PROBLEM DESCRIPTION: What is needed is an exact copy of the lines from the line containing "Reconstruct this image" to the line containing "PI = math.pi", both lines included, and nothing else.

(Data listing)
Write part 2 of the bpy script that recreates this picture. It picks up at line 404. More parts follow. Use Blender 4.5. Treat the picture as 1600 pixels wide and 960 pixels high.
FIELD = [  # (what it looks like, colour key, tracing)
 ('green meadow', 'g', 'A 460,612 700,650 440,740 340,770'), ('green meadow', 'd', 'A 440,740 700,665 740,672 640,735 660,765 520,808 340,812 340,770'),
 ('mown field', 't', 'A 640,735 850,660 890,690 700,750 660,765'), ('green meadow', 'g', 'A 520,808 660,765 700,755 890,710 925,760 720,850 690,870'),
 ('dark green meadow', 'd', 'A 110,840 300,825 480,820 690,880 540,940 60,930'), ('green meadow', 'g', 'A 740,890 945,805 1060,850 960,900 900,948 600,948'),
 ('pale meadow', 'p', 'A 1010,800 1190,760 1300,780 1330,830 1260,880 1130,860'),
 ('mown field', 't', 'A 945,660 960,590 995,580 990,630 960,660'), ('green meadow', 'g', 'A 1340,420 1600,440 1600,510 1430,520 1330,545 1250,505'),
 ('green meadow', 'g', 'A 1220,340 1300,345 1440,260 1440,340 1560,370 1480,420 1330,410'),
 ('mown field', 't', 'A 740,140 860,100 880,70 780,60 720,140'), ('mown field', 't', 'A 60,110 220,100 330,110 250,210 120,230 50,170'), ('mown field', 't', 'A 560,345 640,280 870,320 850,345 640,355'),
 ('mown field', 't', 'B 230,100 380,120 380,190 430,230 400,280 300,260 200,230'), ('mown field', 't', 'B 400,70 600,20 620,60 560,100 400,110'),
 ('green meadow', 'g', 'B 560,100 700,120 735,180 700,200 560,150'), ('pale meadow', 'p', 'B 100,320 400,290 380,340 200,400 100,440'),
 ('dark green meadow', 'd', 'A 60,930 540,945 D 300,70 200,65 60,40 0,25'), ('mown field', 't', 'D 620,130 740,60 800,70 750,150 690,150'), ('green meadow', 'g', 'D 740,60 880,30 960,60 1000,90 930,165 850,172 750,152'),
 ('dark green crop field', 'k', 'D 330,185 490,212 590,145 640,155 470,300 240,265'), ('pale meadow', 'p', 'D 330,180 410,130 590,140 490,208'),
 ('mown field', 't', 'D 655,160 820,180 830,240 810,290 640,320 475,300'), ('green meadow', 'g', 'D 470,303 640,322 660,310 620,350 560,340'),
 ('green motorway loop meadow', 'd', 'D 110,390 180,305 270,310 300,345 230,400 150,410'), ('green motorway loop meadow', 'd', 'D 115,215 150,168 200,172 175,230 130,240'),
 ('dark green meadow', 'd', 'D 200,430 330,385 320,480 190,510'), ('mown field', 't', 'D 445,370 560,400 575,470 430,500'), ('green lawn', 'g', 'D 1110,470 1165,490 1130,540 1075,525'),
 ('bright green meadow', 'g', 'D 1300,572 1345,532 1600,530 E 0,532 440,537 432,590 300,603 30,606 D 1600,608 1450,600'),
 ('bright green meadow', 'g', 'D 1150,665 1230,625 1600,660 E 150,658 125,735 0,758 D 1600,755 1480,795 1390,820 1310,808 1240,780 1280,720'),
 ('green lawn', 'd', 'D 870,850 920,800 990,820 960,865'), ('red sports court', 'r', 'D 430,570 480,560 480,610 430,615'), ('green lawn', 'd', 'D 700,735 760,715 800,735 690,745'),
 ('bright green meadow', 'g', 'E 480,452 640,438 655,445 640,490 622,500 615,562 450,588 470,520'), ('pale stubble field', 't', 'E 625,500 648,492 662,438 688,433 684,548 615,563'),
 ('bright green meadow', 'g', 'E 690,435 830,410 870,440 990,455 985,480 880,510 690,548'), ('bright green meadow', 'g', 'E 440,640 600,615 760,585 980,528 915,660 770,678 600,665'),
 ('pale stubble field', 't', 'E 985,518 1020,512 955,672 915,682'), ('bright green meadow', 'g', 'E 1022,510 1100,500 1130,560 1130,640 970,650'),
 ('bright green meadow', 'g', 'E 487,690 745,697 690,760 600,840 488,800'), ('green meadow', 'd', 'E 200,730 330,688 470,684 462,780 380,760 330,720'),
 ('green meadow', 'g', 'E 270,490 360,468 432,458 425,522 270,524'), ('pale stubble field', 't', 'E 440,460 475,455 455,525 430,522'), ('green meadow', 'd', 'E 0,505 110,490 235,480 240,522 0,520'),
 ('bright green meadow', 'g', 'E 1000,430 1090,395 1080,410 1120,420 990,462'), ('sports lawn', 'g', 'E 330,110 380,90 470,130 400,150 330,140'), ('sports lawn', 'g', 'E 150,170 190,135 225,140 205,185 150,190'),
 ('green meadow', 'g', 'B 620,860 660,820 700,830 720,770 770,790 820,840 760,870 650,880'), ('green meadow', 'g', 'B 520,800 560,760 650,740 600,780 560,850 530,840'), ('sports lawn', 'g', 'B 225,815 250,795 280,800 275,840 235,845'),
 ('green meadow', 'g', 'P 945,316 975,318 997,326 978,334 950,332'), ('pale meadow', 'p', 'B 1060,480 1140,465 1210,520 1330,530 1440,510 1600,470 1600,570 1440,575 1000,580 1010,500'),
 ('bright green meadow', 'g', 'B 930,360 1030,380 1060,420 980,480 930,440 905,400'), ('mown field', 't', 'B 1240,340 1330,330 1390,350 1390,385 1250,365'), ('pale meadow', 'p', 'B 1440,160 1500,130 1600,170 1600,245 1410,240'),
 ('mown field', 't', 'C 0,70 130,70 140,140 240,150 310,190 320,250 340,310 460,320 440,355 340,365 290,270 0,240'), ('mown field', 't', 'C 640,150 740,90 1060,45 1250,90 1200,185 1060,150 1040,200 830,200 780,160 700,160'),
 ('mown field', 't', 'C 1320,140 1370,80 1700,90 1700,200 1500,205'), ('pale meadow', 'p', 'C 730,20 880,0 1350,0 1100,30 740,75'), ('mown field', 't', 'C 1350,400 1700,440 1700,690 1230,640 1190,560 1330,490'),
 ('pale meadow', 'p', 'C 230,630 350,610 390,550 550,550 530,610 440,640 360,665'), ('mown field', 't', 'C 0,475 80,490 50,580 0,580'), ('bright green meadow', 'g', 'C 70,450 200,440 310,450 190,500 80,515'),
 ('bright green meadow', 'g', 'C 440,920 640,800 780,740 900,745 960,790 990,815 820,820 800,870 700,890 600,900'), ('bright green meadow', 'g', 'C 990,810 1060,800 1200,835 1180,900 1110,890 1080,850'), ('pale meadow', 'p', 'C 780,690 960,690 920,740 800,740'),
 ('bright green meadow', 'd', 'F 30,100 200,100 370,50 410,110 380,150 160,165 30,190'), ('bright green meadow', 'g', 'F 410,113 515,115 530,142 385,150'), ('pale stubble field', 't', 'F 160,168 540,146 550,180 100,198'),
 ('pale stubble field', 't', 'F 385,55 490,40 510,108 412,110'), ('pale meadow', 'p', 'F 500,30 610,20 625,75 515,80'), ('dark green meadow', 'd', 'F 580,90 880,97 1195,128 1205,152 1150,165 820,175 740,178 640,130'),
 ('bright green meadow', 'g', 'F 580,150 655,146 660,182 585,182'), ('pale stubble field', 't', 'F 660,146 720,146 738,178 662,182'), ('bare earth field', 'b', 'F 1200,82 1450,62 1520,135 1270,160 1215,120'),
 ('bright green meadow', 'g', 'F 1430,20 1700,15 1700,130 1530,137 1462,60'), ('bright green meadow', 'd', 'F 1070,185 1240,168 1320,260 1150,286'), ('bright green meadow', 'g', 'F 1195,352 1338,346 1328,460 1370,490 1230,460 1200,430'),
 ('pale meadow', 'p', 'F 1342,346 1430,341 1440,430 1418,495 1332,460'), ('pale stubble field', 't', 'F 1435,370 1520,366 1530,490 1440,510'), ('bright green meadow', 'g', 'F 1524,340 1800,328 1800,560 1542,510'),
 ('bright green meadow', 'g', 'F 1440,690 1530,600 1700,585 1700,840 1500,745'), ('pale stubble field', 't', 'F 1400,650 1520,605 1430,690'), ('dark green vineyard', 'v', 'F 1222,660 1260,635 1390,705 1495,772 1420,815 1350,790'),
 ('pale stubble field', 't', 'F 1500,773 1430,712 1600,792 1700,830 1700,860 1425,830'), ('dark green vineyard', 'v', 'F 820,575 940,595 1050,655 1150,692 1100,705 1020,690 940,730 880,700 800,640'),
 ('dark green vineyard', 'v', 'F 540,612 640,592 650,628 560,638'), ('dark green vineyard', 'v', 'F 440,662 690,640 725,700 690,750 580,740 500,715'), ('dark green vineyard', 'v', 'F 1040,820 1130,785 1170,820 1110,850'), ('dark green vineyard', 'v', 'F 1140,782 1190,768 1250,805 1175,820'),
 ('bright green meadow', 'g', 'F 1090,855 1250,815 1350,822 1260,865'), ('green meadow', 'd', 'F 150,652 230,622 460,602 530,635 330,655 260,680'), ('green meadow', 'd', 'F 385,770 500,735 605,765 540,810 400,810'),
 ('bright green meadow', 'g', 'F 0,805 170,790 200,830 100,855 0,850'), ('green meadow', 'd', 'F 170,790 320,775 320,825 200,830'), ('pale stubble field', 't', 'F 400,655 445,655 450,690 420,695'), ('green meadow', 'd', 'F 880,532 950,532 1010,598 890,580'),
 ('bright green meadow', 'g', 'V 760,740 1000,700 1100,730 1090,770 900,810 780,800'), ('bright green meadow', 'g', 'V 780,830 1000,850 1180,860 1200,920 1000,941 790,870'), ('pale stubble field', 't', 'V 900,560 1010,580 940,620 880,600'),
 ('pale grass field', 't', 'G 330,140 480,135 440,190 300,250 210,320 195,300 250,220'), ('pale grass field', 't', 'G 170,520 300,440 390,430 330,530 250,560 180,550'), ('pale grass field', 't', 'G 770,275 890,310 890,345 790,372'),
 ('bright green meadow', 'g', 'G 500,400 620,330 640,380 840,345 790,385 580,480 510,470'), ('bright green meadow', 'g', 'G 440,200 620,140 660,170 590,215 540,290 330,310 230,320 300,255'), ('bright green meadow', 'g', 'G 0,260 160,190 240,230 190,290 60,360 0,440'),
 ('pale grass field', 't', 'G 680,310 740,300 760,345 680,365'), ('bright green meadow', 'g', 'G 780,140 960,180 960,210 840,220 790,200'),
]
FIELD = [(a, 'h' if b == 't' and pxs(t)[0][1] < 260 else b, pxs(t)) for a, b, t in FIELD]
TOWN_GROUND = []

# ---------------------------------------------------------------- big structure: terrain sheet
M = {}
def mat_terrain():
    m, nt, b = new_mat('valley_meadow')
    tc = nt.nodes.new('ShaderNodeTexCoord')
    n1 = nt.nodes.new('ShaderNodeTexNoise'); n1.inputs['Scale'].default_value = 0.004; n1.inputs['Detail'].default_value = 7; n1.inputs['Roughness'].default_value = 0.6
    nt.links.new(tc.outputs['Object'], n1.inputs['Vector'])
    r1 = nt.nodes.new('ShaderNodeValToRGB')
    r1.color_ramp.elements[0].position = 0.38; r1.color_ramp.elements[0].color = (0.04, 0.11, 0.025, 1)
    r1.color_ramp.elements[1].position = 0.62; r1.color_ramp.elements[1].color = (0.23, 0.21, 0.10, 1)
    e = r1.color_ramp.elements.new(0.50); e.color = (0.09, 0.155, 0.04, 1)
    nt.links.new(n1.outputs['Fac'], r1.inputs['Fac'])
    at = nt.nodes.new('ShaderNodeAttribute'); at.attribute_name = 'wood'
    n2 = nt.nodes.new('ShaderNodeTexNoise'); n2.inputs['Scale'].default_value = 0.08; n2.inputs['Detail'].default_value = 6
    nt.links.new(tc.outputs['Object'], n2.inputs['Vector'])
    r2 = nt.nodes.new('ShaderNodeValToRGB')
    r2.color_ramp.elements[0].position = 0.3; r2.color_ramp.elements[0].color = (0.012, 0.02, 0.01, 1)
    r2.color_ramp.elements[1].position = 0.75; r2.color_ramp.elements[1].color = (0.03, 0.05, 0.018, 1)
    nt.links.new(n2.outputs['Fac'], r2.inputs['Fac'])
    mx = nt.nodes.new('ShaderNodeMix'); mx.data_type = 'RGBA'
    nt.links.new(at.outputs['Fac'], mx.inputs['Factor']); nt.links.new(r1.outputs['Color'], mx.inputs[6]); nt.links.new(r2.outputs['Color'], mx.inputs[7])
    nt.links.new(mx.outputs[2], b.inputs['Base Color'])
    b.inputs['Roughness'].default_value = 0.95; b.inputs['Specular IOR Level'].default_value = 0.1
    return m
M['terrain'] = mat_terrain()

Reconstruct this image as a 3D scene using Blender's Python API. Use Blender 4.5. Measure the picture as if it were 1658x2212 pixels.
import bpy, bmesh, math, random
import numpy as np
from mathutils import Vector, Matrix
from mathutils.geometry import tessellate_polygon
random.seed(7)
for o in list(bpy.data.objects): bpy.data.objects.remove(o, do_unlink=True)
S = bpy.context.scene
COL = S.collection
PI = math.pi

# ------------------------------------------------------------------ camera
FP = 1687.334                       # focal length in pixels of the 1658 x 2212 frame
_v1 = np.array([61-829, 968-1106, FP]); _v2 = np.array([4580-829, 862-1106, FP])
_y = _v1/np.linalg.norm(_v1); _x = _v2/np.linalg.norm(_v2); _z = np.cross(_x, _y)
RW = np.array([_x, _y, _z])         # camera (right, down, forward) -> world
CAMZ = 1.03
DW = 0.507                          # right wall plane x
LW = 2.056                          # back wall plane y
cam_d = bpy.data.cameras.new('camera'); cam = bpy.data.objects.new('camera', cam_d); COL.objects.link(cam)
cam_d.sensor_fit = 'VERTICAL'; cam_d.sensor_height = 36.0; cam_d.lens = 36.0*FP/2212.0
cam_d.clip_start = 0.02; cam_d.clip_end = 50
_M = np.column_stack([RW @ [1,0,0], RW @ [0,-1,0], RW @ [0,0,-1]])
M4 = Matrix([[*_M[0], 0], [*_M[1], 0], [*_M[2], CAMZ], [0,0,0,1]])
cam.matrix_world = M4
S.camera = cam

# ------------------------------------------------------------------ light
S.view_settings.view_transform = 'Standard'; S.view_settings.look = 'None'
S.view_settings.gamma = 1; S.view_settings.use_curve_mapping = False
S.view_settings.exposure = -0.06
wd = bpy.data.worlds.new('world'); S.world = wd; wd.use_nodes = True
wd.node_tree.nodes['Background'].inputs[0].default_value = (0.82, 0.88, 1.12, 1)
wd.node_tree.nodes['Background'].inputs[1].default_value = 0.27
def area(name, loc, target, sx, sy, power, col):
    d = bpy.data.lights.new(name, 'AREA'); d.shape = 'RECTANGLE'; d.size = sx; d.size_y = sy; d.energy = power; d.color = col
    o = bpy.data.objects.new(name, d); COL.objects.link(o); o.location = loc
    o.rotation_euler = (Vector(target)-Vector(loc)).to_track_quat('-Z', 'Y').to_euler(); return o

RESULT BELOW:
Reconstruct this image as a 3D scene using Blender's Python API. Use Blender 4.5. Measure the picture as if it were 1658x2212 pixels.
import bpy, bmesh, math, random
import numpy as np
from mathutils import Vector, Matrix
from mathutils.geometry import tessellate_polygon
random.seed(7)
for o in list(bpy.data.objects): bpy.data.objects.remove(o, do_unlink=True)
S = bpy.context.scene
COL = S.collection
PI = math.pi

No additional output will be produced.